Et il procède à une mise en perspective réussie et passionnante par le prisme du microcosme journalistique avec un tsunami qui s'abat sur le journal "Les Témoins" pour engager son pronostic vital.
Non seulement suite aux premières mesures gouvernementales attentatoires tant aux libertés publiques - avec notamment l'institution d'une carte générationnelle sur la généalogie de chaque citoyen afin de cibler les indésirables qui rappelle le fichage des Juifs de sinistre mémoire - qu'à celle de la presse, mais également en raison des dissensions internes au sein du comité de direction.
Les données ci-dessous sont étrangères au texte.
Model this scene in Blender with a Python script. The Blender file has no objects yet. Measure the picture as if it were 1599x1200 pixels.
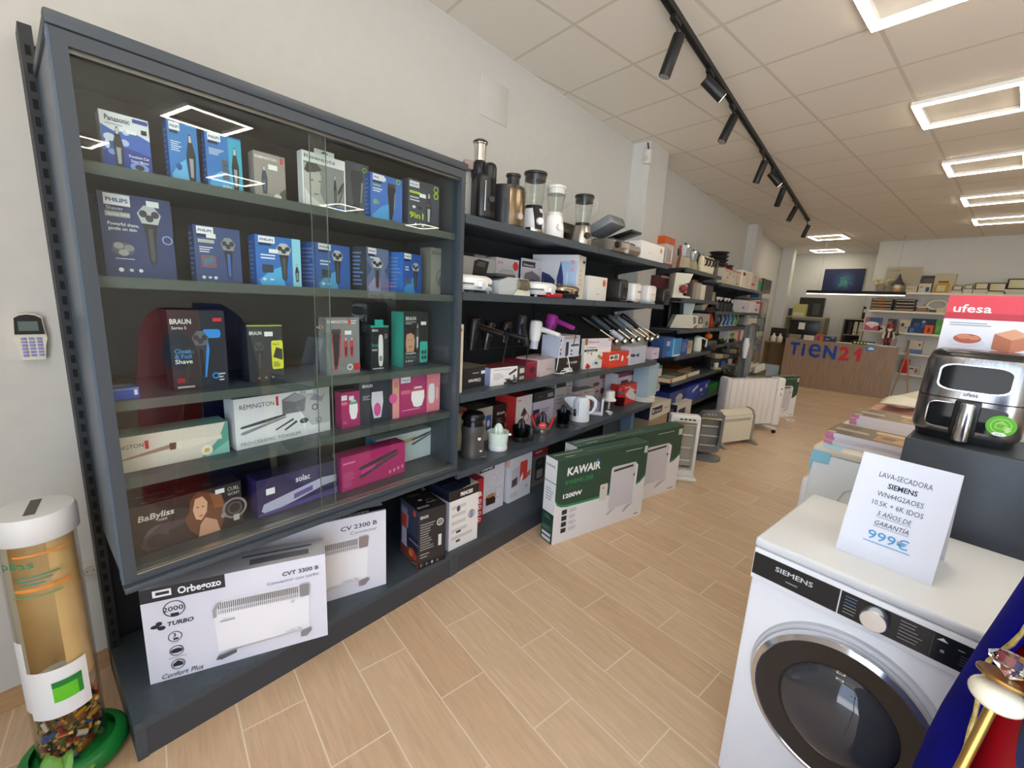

Tout commence avec le désaccord sur la ligne éditoriale de ses co-fondateurs de ce journal qui se veut d'information, c'est-à-dire apolitique, avec le débat neutralité/consensualisme, entre la combative (Sophie Volanthen) et le démobilisé (Frédéric Andrau) aggravé par les dissensions internes entre les membres du comité de rédaction, entre journalistes d'enquête (Frédérique Lazarini), d'investigation (Tewfik Snoussi) ou d'opinion (Morgan Perez) et une pigiste ambitieuse qui joue la mouche du coche (Marjorie Ciccone).
Dans une salle de réunion, qui se délite autour de l'impossibible compatibilté enre convictions, pragmatisme, éthique et principe de réalité, scénographiée par Goury, Yann Reuzeau impulse une mise en scène cinétique et haletante avec un enchaînement rapide façon "short-cut" des tableaux qui s'agrègent à la manière d'un écran mosaïque grâce à la synergie chorale des officiants tous excellents qui portent leur rôle avec talent et alacrité.